• **Given problem**
Restate the span of lines that starts with the line containing "Write part 2" and ends with the line containing "mb = MB(); mb.box((SX", word for word, including both, with nothing else.

• **Dataset excerpts**
--------------------

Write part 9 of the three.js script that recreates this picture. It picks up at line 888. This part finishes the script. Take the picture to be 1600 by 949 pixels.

--------------------

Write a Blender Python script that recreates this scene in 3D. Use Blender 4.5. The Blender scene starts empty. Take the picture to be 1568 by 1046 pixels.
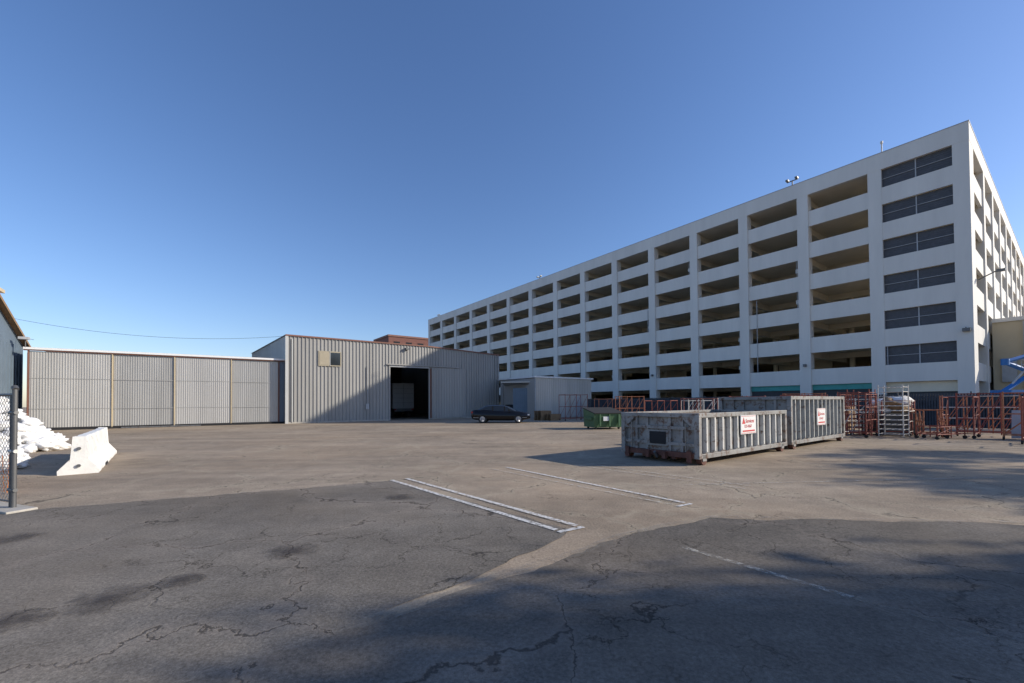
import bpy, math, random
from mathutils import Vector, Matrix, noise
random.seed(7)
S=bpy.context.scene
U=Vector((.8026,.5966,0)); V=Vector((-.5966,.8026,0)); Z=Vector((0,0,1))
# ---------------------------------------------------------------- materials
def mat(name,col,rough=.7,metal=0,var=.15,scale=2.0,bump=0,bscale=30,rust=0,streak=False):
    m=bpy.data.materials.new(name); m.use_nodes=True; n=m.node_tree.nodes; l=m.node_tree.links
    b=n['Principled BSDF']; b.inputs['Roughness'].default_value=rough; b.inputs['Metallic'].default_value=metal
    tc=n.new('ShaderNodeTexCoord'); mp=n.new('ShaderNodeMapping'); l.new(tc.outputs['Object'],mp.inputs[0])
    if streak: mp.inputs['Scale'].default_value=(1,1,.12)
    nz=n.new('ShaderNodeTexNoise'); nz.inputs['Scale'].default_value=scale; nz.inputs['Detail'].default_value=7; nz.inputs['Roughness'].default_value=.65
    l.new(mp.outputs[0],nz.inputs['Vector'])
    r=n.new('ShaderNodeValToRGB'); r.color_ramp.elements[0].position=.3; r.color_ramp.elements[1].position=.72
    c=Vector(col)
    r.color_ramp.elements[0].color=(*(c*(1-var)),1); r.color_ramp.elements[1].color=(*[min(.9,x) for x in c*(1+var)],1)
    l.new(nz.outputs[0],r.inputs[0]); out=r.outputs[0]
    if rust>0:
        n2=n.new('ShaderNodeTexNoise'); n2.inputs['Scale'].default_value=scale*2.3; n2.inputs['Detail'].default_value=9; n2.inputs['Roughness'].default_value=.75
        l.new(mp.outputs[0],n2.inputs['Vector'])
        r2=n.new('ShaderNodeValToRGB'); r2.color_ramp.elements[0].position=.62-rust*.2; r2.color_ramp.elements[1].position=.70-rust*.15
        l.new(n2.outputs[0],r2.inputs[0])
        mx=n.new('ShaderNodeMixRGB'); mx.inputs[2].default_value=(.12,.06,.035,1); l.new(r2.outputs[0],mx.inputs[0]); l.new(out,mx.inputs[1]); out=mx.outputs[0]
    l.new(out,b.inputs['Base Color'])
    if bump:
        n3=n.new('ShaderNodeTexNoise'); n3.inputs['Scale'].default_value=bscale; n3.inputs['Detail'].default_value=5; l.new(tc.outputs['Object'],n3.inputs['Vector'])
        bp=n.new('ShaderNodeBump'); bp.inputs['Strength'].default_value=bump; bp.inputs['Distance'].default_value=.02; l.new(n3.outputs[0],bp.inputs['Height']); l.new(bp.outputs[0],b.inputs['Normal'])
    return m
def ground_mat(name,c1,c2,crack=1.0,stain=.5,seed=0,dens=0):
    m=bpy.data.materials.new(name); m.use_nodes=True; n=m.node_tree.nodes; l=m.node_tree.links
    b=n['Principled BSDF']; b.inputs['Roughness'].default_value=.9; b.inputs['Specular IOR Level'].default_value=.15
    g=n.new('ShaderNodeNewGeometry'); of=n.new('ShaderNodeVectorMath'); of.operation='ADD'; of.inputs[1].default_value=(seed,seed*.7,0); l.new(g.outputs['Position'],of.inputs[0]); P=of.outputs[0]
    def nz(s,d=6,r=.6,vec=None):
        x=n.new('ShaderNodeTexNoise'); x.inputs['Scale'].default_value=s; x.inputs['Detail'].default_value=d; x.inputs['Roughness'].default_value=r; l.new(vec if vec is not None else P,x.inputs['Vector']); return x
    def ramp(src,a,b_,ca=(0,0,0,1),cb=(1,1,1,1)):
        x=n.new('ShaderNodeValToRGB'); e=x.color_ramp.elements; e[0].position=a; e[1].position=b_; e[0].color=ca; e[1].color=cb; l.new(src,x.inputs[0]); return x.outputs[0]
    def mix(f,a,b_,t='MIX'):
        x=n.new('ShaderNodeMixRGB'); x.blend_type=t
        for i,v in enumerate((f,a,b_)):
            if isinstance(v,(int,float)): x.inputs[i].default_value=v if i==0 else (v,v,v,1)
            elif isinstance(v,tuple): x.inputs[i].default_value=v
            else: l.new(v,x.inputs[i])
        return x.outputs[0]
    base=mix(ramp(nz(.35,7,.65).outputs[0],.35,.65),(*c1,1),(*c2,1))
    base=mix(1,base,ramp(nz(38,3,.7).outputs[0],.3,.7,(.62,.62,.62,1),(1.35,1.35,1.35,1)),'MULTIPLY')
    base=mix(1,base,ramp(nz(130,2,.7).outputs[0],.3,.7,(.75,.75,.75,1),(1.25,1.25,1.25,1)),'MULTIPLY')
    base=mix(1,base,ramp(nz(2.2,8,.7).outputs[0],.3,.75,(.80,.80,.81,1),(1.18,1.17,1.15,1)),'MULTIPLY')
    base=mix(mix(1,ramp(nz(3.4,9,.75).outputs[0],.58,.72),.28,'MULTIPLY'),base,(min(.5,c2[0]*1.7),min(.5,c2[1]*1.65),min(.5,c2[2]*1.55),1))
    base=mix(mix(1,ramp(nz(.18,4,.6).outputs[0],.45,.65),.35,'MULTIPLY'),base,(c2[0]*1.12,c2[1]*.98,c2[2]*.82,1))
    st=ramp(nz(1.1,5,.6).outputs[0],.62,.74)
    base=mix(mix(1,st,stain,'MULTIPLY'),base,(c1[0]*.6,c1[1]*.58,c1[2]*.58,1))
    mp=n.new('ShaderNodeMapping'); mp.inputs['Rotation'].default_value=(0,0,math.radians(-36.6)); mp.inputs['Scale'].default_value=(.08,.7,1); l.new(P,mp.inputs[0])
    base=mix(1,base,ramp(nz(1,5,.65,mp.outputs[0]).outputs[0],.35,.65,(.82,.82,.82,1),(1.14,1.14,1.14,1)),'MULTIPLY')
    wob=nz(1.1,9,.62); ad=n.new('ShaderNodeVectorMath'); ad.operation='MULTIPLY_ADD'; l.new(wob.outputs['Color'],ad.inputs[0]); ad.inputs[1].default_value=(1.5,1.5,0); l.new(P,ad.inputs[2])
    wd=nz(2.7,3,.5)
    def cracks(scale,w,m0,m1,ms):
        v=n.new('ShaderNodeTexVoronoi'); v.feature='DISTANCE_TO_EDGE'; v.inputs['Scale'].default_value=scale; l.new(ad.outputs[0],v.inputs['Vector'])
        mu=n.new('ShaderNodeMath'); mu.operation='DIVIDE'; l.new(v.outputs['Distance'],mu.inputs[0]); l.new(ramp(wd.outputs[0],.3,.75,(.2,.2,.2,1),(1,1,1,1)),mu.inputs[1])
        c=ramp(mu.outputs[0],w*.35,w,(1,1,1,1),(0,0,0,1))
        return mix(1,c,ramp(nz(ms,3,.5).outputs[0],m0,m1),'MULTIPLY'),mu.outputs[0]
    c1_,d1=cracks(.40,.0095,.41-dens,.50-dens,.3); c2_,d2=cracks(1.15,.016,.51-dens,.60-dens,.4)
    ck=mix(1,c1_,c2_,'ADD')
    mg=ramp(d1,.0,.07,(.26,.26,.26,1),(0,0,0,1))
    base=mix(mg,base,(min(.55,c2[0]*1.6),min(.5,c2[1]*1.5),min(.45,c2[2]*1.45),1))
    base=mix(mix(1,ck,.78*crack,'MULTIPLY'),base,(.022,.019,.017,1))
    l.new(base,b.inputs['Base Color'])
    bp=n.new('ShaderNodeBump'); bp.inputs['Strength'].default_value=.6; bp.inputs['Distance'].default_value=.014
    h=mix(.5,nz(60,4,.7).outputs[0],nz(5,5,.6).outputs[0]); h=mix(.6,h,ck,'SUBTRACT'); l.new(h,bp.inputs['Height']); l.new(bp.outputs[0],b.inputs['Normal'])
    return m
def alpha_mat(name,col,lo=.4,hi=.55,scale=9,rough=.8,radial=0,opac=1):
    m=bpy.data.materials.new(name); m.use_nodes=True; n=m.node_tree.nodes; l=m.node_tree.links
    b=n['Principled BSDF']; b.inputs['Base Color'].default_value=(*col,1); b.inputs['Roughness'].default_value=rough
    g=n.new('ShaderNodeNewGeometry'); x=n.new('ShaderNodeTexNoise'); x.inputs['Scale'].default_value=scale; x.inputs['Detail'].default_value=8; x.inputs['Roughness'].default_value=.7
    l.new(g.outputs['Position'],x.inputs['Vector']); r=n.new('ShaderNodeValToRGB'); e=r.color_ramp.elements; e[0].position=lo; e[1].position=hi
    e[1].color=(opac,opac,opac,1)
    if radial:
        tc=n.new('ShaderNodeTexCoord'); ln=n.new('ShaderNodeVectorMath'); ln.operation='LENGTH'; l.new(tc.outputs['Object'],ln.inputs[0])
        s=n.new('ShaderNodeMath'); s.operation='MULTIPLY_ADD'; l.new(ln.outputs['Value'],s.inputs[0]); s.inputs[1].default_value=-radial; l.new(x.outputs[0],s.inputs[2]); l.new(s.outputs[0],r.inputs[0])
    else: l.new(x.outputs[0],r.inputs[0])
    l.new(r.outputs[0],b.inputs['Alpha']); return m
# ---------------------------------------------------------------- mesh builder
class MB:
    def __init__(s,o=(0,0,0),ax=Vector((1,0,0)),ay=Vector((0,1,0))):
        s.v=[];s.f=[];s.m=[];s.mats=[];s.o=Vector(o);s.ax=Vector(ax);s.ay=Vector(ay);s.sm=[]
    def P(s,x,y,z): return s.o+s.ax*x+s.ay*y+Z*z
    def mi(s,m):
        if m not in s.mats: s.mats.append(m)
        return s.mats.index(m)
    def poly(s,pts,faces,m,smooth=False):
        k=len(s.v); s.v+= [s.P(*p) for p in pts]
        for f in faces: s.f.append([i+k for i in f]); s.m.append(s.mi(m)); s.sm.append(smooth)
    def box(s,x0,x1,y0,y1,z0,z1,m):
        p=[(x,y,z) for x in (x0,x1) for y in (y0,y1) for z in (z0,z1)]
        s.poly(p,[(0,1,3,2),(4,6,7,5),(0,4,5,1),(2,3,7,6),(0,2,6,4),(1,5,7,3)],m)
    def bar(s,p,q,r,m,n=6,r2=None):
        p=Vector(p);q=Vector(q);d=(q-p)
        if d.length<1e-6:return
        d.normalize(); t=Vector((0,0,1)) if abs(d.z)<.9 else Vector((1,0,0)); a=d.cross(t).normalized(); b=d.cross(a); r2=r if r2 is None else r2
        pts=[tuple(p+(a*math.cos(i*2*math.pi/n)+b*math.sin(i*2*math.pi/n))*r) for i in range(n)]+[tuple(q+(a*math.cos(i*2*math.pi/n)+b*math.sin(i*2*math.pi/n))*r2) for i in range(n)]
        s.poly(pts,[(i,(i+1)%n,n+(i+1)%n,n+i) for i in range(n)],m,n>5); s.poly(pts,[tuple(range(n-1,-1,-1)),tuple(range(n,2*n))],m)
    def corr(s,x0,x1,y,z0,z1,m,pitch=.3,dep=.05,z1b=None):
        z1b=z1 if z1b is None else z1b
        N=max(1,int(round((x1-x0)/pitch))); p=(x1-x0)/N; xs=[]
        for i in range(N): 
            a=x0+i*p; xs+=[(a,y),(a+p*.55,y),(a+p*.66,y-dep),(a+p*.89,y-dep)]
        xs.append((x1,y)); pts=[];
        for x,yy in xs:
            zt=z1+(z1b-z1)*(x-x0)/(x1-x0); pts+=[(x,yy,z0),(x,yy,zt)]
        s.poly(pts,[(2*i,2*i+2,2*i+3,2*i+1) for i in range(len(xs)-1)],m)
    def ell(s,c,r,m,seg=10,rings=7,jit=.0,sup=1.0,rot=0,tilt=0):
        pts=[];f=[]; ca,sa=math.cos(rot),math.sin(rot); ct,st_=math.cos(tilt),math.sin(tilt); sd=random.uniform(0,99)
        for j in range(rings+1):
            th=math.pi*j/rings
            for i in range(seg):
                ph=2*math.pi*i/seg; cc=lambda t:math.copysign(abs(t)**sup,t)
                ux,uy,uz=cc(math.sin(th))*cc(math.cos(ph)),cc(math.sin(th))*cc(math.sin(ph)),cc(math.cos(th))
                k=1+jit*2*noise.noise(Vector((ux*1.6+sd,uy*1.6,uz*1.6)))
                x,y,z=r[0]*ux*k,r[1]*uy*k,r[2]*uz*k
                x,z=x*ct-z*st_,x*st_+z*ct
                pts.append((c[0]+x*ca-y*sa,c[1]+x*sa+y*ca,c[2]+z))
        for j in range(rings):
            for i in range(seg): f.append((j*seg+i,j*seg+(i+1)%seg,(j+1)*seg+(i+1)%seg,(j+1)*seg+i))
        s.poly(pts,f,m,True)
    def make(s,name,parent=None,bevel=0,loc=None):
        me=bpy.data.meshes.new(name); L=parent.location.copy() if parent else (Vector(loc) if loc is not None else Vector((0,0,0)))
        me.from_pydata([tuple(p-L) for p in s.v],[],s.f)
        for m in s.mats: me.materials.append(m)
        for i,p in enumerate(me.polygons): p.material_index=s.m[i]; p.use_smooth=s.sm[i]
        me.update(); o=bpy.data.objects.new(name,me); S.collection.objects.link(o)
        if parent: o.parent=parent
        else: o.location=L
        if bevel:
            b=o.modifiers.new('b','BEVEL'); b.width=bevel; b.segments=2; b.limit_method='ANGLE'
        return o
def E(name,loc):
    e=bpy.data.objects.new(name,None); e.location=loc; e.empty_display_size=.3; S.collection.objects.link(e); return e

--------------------

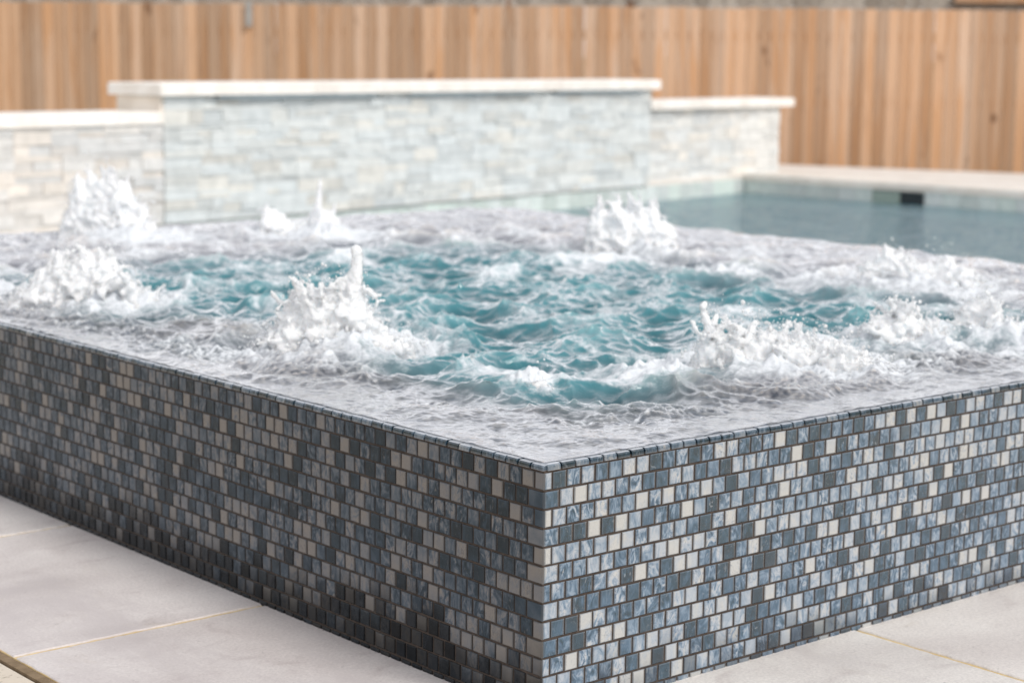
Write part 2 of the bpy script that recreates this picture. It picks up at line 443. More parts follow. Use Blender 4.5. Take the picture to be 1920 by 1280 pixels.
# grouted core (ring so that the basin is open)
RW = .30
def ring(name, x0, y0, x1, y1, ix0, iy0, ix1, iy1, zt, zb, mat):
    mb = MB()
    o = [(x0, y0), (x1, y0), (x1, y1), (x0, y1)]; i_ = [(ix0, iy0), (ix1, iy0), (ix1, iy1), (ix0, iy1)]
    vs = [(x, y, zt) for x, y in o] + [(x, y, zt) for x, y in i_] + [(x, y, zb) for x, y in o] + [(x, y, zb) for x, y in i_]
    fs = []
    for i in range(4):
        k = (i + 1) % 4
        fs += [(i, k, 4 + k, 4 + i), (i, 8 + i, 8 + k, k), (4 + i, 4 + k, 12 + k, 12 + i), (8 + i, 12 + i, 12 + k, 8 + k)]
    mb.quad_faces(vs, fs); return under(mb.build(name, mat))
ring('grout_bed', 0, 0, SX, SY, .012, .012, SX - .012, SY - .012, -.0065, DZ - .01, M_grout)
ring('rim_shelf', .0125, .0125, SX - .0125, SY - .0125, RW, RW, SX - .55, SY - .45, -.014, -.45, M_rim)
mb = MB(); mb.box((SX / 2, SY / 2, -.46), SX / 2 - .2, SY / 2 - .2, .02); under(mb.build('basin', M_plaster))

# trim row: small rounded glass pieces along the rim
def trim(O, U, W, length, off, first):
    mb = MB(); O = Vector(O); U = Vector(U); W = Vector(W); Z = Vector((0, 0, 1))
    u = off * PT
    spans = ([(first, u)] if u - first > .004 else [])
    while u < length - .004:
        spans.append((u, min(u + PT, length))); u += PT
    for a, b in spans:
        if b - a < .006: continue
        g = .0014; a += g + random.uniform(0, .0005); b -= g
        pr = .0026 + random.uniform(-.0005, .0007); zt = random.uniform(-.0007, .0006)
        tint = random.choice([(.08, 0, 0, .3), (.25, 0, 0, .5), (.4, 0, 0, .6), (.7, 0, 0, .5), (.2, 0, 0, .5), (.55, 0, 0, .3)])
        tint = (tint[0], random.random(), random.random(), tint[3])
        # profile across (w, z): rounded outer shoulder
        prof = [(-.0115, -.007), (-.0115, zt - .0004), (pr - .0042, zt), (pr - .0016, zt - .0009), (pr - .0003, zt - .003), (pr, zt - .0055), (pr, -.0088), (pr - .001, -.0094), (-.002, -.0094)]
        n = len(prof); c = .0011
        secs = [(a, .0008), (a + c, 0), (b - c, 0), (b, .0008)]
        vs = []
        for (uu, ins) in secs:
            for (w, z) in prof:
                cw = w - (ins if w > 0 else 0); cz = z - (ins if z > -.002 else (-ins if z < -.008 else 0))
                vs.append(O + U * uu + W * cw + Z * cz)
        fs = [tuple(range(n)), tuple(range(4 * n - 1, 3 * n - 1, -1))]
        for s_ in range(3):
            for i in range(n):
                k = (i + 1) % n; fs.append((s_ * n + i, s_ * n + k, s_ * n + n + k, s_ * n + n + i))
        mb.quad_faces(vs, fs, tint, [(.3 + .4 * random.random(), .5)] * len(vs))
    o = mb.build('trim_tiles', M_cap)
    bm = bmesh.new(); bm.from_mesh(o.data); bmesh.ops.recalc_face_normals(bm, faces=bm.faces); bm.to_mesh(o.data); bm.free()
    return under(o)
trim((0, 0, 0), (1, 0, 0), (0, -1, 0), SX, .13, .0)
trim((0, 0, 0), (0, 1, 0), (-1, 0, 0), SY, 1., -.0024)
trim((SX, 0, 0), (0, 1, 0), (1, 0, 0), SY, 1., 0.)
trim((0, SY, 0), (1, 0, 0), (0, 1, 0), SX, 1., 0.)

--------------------

• **Solution for this problem**
Write part 2 of the bpy script that recreates this picture. It picks up at line 443. More parts follow. Use Blender 4.5. Take the picture to be 1920 by 1280 pixels.
# grouted core (ring so that the basin is open)
RW = .30
def ring(name, x0, y0, x1, y1, ix0, iy0, ix1, iy1, zt, zb, mat):
    mb = MB()
    o = [(x0, y0), (x1, y0), (x1, y1), (x0, y1)]; i_ = [(ix0, iy0), (ix1, iy0), (ix1, iy1), (ix0, iy1)]
    vs = [(x, y, zt) for x, y in o] + [(x, y, zt) for x, y in i_] + [(x, y, zb) for x, y in o] + [(x, y, zb) for x, y in i_]
    fs = []
    for i in range(4):
        k = (i + 1) % 4
        fs += [(i, k, 4 + k, 4 + i), (i, 8 + i, 8 + k, k), (4 + i, 4 + k, 12 + k, 12 + i), (8 + i, 12 + i, 12 + k, 8 + k)]
    mb.quad_faces(vs, fs); return under(mb.build(name, mat))
ring('grout_bed', 0, 0, SX, SY, .012, .012, SX - .012, SY - .012, -.0065, DZ - .01, M_grout)
ring('rim_shelf', .0125, .0125, SX - .0125, SY - .0125, RW, RW, SX - .55, SY - .45, -.014, -.45, M_rim)
mb = MB(); mb.box((SX / 2, SY / 2, -.46), SX / 2 - .2, SY / 2 - .2, .02); under(mb.build('basin', M_plaster))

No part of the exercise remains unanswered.